Now the target of collective hostility, the already-solitary Emil is pushed over the edge. He takes measures to defend himself, binge-watching army training videos in his living room as he crouches half-naked on the floor with a hunting rifle. His snowballing derangement might have been laughable in the hands of another actor, but Elliott Crosset Hove makes it spine-chilling, his scrawny movements and strangely boyish face impishly belying deep disturbances beneath. There is a hint of Gollum in his crouched posture, his shiny eyes, and his obsessive grappling with what he calls “his dark inner self.” He captures the suppressed elemental violence of the landscape he inhabits, with the monstrous underground machinery of the mines grinding away invisibly beneath virginal blankets of snow and shimmering limestone dust.

Atmosphere is Winter Brothers’ standout element, thanks to Crosset’s performance, Maria Von Hausswolff’s cinematography, and an industrial soundtrack that’s as anxiety-inducing as Good Time’s. Plot and emotional impact, however, are where the film comes up short. The problem is that its central dramatic conflicts are never mined to their full potential. There is Emil’s precarious relationship with his brother, his run-in with his sadistic boss, his struggle for survival in a mining community out for his blood, and above all, his plunge into madness and further isolation. Story-wise, there is tremendous raw material to be harnessed, but it dissipates in the film’s overabundance of formal experimentation, which gives more attention to individual shots than to their cumulative effect. At times, Winter Brothers possesses the core-rattling dread of a mine blast, but in terms of narrative, it spends too many minutes groping in the dark.

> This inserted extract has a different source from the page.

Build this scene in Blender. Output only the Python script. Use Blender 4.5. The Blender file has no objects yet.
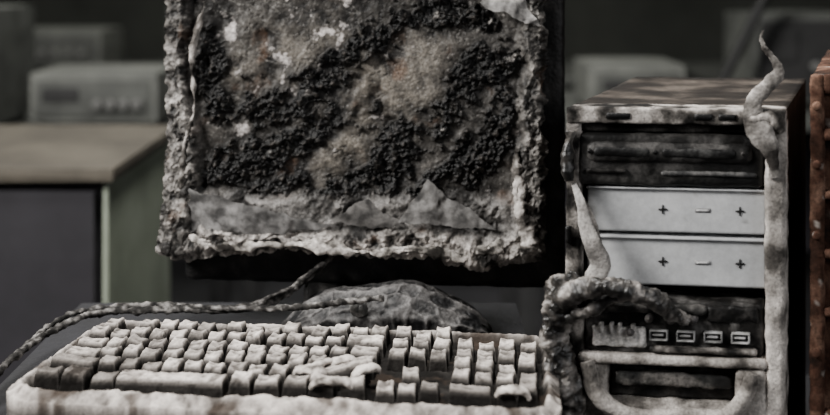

Nevertheless, the film’s disjointed feel is melded with an unusual style and dynamism that will undoubtedly prove a calling card for first-time feature director Hlynur Pálmason. Certain sequences are unforgettably sinister, like Emil’s first day back at the mine site after his coworker falls ill, as he walks in the opposite direction of the other miners, past a wall covered with life-sized graffiti drawings of a man drinking his moonshine mixture and falling down dead. Others are unforgettably creepy, as Emil lusts after his neighbor Anna, the camera mimicking a kind of desolate peepshow as it zooms in on her window.

Then there’s the dream sequence after Emil is thrown from his boss’s window, where he’s curled up in a fetal position across from Anna, naked and caked in limestone, telling her that all he wants is what everyone wants: “to be loved and fucked.” Shot from a creepy bird’s-eye view with the two of them stranded inside a circle of light surrounded by total darkness, it’s as though we’re staring down at them in the limestone pit through the beam of a miner’s helmet. The image is utterly detached, desperate, and disturbingly distilled.

Pálmason says that he envisioned Winter Brothers as a “lack-of-love story,” so if the trailer misleadingly primes us for a Nordic thriller, it is no surprise that what we actually get is a cross between immersive documentary and deranged film-diary about the effects of extreme isolation in a Danish mine. If his feature debut seems to suffer from an emotional hollowness at its core, perhaps this is exactly the effect he wanted to achieve.